Try to eliminate all of the errors in your grammar and language use.  There a few things you can do to facilitate this:

  • Ideally, you can hire an expert proofreader to check your essay.  I can do this for you, if you like.  Just contact me for details.  Ideally, your proofreader will be able to check several versions of your work and ask questions about your intended meaning.  Proofreading of this sort really ought to be a collaborative effort.
  • You could try a mass-market proofreading service like Ediket.  That will be cheaper, but perhaps less effective.
  • You can also try a website like Grammarly.

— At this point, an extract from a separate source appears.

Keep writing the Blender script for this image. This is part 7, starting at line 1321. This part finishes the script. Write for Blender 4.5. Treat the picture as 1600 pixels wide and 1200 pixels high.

Choose A Topic that Matters to You

Avoid choosing a topic that you think sounds good, but which you don’t really care about.  For instance, you might think your target school cares a lot about extra-curriculars. While that is probably true, it isn’t something you should write about if extra-curriculars weren’t really meaningful to you while you were a student.

Open Strong

Try to grab the reader’s attention with an interesting opening line.  Avoid starting your essay by stating your name.  They already know your name.  Avoid starting your essay by repeating the question.  They already know the question.  Instead, try something really descriptive and enticing.  For instance, here’s the opening line of the very first essay in the very first edition of the Harvard book I mentioned above:

“The putrid stench of rotten salmon wafts through the boardwalk, permeating the Five Star Café with a fishy odor.”

Yeah, it is about rotten fish, but it sure is invocative.  It makes me want to read more!

Final Advice

Talk to someone.  Remember that you’re not alone in this and that people want to help you.  Universities really do want more students.  Whatever recruiter or aggregator you are working with really wants a commission from you.  As a prospective student you have a lot of value.  Take advantage of that.